The problem: Copy every line of the data exactly, leaving nothing out.

Data provided:
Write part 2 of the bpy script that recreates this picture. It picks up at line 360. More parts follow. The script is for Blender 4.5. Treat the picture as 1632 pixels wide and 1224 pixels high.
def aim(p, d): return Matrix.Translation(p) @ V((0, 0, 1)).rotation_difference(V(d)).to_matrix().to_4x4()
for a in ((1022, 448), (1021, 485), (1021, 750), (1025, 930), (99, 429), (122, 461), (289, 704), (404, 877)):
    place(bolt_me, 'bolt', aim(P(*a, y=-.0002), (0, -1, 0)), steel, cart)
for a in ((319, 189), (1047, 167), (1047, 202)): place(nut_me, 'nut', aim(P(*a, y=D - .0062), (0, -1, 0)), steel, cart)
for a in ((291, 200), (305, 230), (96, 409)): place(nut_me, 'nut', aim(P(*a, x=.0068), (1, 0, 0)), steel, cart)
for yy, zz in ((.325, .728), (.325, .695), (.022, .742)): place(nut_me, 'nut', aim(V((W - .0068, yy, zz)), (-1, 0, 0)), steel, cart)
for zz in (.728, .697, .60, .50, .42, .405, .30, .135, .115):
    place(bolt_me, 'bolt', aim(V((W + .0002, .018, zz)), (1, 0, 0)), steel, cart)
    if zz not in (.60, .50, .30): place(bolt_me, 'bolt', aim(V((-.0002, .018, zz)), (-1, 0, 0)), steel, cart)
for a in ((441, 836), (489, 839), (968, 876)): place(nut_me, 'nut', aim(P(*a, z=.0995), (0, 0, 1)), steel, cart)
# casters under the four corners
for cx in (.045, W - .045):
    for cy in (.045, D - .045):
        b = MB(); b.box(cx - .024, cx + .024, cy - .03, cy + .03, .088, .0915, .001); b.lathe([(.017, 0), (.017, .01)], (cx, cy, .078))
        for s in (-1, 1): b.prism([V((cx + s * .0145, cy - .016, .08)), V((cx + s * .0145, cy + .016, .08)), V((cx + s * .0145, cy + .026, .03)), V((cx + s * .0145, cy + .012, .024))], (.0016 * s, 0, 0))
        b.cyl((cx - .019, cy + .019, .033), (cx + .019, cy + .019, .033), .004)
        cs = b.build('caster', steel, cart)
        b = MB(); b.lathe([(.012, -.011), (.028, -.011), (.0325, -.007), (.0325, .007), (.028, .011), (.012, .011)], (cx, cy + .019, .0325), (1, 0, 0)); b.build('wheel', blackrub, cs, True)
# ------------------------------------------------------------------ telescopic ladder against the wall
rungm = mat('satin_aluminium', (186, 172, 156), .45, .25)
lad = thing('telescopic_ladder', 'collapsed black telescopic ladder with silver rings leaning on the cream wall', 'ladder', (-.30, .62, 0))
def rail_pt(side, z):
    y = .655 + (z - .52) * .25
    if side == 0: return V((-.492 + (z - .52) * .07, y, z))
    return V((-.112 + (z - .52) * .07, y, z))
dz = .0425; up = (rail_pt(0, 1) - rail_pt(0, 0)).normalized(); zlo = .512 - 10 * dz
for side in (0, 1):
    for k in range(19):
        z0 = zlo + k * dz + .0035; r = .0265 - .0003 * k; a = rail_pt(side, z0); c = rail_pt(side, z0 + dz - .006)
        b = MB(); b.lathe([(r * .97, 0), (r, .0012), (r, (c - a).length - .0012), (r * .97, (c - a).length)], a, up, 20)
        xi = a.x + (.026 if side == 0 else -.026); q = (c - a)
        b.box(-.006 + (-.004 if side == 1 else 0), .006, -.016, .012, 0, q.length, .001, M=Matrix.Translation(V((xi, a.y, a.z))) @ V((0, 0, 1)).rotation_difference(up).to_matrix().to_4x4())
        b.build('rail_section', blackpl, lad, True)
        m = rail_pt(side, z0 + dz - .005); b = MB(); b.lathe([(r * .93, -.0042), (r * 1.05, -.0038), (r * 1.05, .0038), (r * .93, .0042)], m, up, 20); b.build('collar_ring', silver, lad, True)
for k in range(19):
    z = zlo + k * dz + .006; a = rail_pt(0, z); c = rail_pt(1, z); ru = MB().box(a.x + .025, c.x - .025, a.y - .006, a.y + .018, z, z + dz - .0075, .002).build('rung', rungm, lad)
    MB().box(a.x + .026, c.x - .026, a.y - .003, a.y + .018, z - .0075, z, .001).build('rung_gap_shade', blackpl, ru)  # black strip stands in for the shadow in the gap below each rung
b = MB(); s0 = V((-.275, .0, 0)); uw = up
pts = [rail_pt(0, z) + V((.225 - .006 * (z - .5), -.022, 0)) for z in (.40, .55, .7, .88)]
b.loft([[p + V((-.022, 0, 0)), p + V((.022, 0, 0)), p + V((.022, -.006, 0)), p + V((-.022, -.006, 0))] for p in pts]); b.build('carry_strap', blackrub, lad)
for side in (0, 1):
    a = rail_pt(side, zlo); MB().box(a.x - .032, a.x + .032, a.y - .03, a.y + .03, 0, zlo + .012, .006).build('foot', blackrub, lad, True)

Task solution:
Write part 2 of the bpy script that recreates this picture. It picks up at line 360. More parts follow. The script is for Blender 4.5. Treat the picture as 1632 pixels wide and 1224 pixels high.
def aim(p, d): return Matrix.Translation(p) @ V((0, 0, 1)).rotation_difference(V(d)).to_matrix().to_4x4()
for a in ((1022, 448), (1021, 485), (1021, 750), (1025, 930), (99, 429), (122, 461), (289, 704), (404, 877)):
    place(bolt_me, 'bolt', aim(P(*a, y=-.0002), (0, -1, 0)), steel, cart)
for a in ((319, 189), (1047, 167), (1047, 202)): place(nut_me, 'nut', aim(P(*a, y=D - .0062), (0, -1, 0)), steel, cart)
for a in ((291, 200), (305, 230), (96, 409)): place(nut_me, 'nut', aim(P(*a, x=.0068), (1, 0, 0)), steel, cart)
for yy, zz in ((.325, .728), (.325, .695), (.022, .742)): place(nut_me, 'nut', aim(V((W - .0068, yy, zz)), (-1, 0, 0)), steel, cart)
for zz in (.728, .697, .60, .50, .42, .405, .30, .135, .115):
    place(bolt_me, 'bolt', aim(V((W + .0002, .018, zz)), (1, 0, 0)), steel, cart)
    if zz not in (.60, .50, .30): place(bolt_me, 'bolt', aim(V((-.0002, .018, zz)), (-1, 0, 0)), steel, cart)
for a in ((441, 836), (489, 839), (968, 876)): place(nut_me, 'nut', aim(P(*a, z=.0995), (0, 0, 1)), steel, cart)
# casters under the four corners
for cx in (.045, W - .045):
    for cy in (.045, D - .045):
        b = MB(); b.box(cx - .024, cx + .024, cy - .03, cy + .03, .088, .0915, .001); b.lathe([(.017, 0), (.017, .01)], (cx, cy, .078))
        for s in (-1, 1): b.prism([V((cx + s * .0145, cy - .016, .08)), V((cx + s * .0145, cy + .016, .08)), V((cx + s * .0145, cy + .026, .03)), V((cx + s * .0145, cy + .012, .024))], (.0016 * s, 0, 0))
        b.cyl((cx - .019, cy + .019, .033), (cx + .019, cy + .019, .033), .004)
        cs = b.build('caster', steel, cart)
        b = MB(); b.lathe([(.012, -.011), (.028, -.011), (.0325, -.007), (.0325, .007), (.028, .011), (.012, .011)], (cx, cy + .019, .0325), (1, 0, 0)); b.build('wheel', blackrub, cs, True)
# ------------------------------------------------------------------ telescopic ladder against the wall
rungm = mat('satin_aluminium', (186, 172, 156), .45, .25)
lad = thing('telescopic_ladder', 'collapsed black telescopic ladder with silver rings leaning on the cream wall', 'ladder', (-.30, .62, 0))
def rail_pt(side, z):
    y = .655 + (z - .52) * .25
    if side == 0: return V((-.492 + (z - .52) * .07, y, z))
    return V((-.112 + (z - .52) * .07, y, z))
dz = .0425; up = (rail_pt(0, 1) - rail_pt(0, 0)).normalized(); zlo = .512 - 10 * dz
for side in (0, 1):
    for k in range(19):
        z0 = zlo + k * dz + .0035; r = .0265 - .0003 * k; a = rail_pt(side, z0); c = rail_pt(side, z0 + dz - .006)
        b = MB(); b.lathe([(r * .97, 0), (r, .0012), (r, (c - a).length - .0012), (r * .97, (c - a).length)], a, up, 20)
        xi = a.x + (.026 if side == 0 else -.026); q = (c - a)
        b.box(-.006 + (-.004 if side == 1 else 0), .006, -.016, .012, 0, q.length, .001, M=Matrix.Translation(V((xi, a.y, a.z))) @ V((0, 0, 1)).rotation_difference(up).to_matrix().to_4x4())
        b.build('rail_section', blackpl, lad, True)
        m = rail_pt(side, z0 + dz - .005); b = MB(); b.lathe([(r * .93, -.0042), (r * 1.05, -.0038), (r * 1.05, .0038), (r * .93, .0042)], m, up, 20); b.build('collar_ring', silver, lad, True)
for k in range(19):
    z = zlo + k * dz + .006; a = rail_pt(0, z); c = rail_pt(1, z); ru = MB().box(a.x + .025, c.x - .025, a.y - .006, a.y + .018, z, z + dz - .0075, .002).build('rung', rungm, lad)
    MB().box(a.x + .026, c.x - .026, a.y - .003, a.y + .018, z - .0075, z, .001).build('rung_gap_shade', blackpl, ru)  # black strip stands in for the shadow in the gap below each rung
b = MB(); s0 = V((-.275, .0, 0)); uw = up
pts = [rail_pt(0, z) + V((.225 - .006 * (z - .5), -.022, 0)) for z in (.40, .55, .7, .88)]
b.loft([[p + V((-.022, 0, 0)), p + V((.022, 0, 0)), p + V((.022, -.006, 0)), p + V((-.022, -.006, 0))] for p in pts]); b.build('carry_strap', blackrub, lad)
for side in (0, 1):
    a = rail_pt(side, zlo); MB().box(a.x - .032, a.x + .032, a.y - .03, a.y + .03, 0, zlo + .012, .006).build('foot', blackrub, lad, True)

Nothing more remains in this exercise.